Odbiorniki rozgrzane do czerwoności: 30. kolejka Ekstraklasy

2016-04-08 15:46:29; Aktualizacja: 8 lat temu
Odbiorniki rozgrzane do czerwoności: 30. kolejka Ekstraklasy Fot. Transfery.info
Redakcja
Redakcja Źródło: transfery.info

Zegarki zsynchronizowane, prowiant naszykowany? Sobota, godzina 18:00 i ani minuty później: siadamy głęboko w fotelach, zapinamy pasy i... startujemy z multiligą. Będzie się działo! Układ pierwszej ósemki wciąż pozostaje nieznany.

Wybudzić się z marazmu

Quo vadis, Lechu? Kibice „Kolejorza” powoli tracą cierpliwość, patrząc na radosne podrygi poznańskiej lokomotywy. Zawiechy, senność, brak pomysłu na grę i straszliwa bierność to już standardowe elementy meczów w wykonaniu lechitów. A czołówka z każdą, następną kolejką coraz bardziej się oddala i zaraz może się okazać, że nawet ten podział punktów nie jest czymś zbawiennym. Szczególnie, gdy podopiecznym Urbana nie uda się zwyciężyć w Łęcznej. Na pierwszy rzut oka można stwierdzić, że sam wyjazd nie może należeć do kłopotliwych: ot, rzućmy okiem na chociażby tabelę, jedna drużyna wisi nad pierwszoligową przepaścią, a druga wciąż utrzymuje, że walczy o najwyższe cele. Trudno jakoś uwierzyć po tym, co poznaniacy zaprezentowali w meczu ze Śląskiem. Zęby bolały od ich dramatycznej gry, a odległości pomiędzy obrońcami mogły posłużyć za trakcję nowej linii kolejowej (nikt jednak nie zdecydował się tak twórczo wykorzystać tych potężnych przestrzeni, szkoda). Dodatkowo sytuacji Lecha nie poprawiają problemy kadrowe. Bardzo widoczny jest brak Szymona „generatora energii” Pawłowskiego, a do autobusu nie zapakowali się ani Lovrencsics, ani Kownacki. Jakoś trudno uwierzyć w błysk geniuszu Nielsena po tym, jakie prezentuje problemy z samym przyjęciem piłki. Zresztą, w ogóle „Kolejorz” nie celuje w tych podstawowych piłkarskich zadaniach. Gdzie w tym wszystkim miejsce dla Górnika? Szatałowa na pewno nie boli głowa, gdy spogląda na swoją kadrę, ale ma masę innych zmartwień. Podstawowe? Łęcznianie nie punktują. Co prawda udało im się rozegrać całkiem niezłe zawody ze słabiutko dysponowana Cracovią, ale tak poza tym, to sytuacja wygląda naprawdę marnie. „Duma Lubelszczyzny” potrafi prowadzić otwartą grę, ale straszliwie kuleje jeśli chodzi o wykończenie.

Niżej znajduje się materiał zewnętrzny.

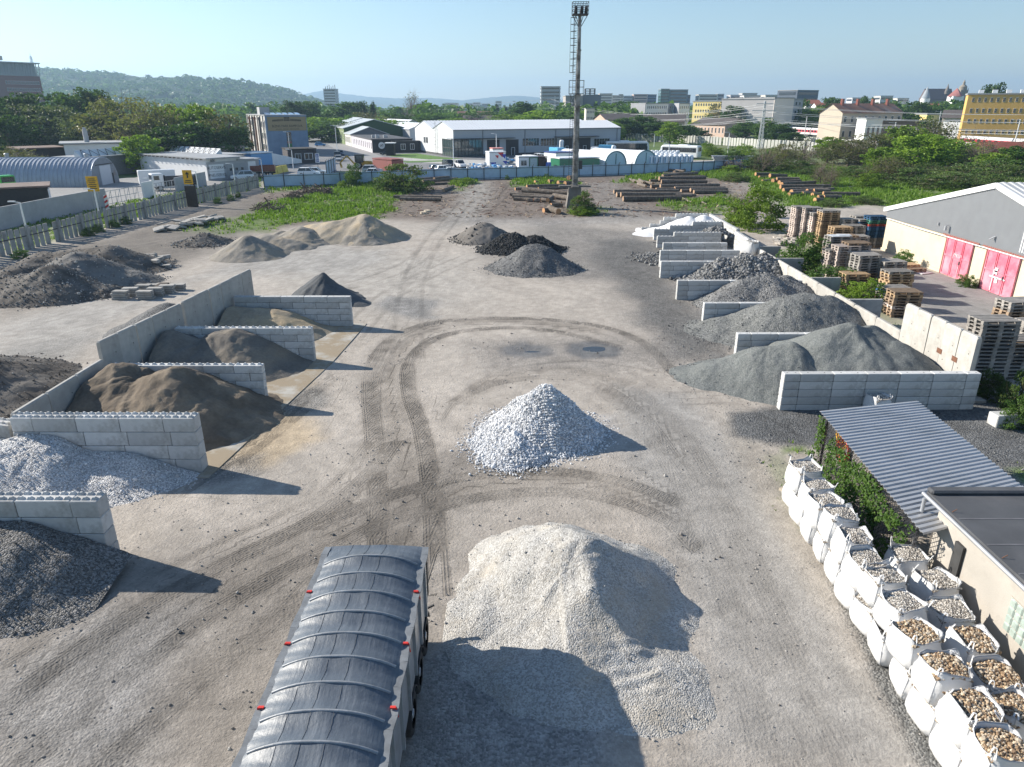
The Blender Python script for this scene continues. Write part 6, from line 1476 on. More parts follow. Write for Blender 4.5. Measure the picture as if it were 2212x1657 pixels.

No dobra, Ekstraklaso, zaskocz po raz kolejny! Lech nie jest w najlepszej dyspozycji, ale tak właściwie to jego obowiązkiem jest zwycięstwo w Łęcznej. Łęcznej, która wisi nad przepaścią, której ataki emanują indolencją i która… pewnie będzie chciała się w końcu postawić. Kto wie, może podopieczni Urbana wyciągną wnioski z przechodzonego Pucharu Polski i w końcu wezmą się w garść? Najwyższy czas. Trudno jednak teraz wskazać lechitę, który byłby w stanie napędzić drużynę. No, jest Linetty, który zaliczył świetne wejście w Sosnowcu i rozruszał uśpione szeregi „Kolejorza”.

TypujeMY: Lech Poznań – Górnik Łęczna (1:1)

Skończyć rundę zwycięstwem

Jeszcze kilka tygodni temu Korona miała bardzo duże szanse na awans do grupy mistrzowskiej. Z kolei Górnik był murowanym kandydatem do spadku z Ekstraklasy. Te przewidywania uległy drobnym modyfikacją, ponieważ w ostatniej kolejce nawet okazałe zwycięstwo kielczan nad ekipą z Zabrza może im nie dać upragnionego ósmego miejsca w ligowej tabeli. Natomiast „Trójkolorowi” po ewentualnej wygranej nad zespołem z województwa świętokrzyskiego zbliżą się do wyprzedzających ich drużyn przed decydującymi starciami w grupie spadkowej. Nie da się ukryć, że celem nadrzędnym dla obu ekip jest zdobycie kompletu punktów, co oznacza, że na Kolporter Arenie powinniśmy zobaczyć prawdziwą piłkarską walkę.

Kto wyjdzie z niej z tarczą? Naszym zdaniem gospodarze, ale w tym momencie będzie to dla nich pyrrusowe zwycięstwo. Natomiast w dalszej przyszłości może okazać się kluczowym i decydującym o utrzymaniu w Ekstraklasie.

TypujeMY: Korona Kielce - Górnik Zabrze (2:1)

Energetyczne starcie

Mecz o wejście do górnej ósemki pomiędzy sąsiadami w tabeli – więcej zachęt do śledzenia tego pojedynku nie potrzeba. Piotr Nowak obudził gdańszczan, ale nie oduczył ich pewnych błędów, co może wykorzystać ekipa „Niebieskich”. Ruch nie będzie mógł skorzystać z ważnych ogniw – Stępińskiego i Koja – ich pauza za kartki będzie niezwykle bolesna dla Fornalika.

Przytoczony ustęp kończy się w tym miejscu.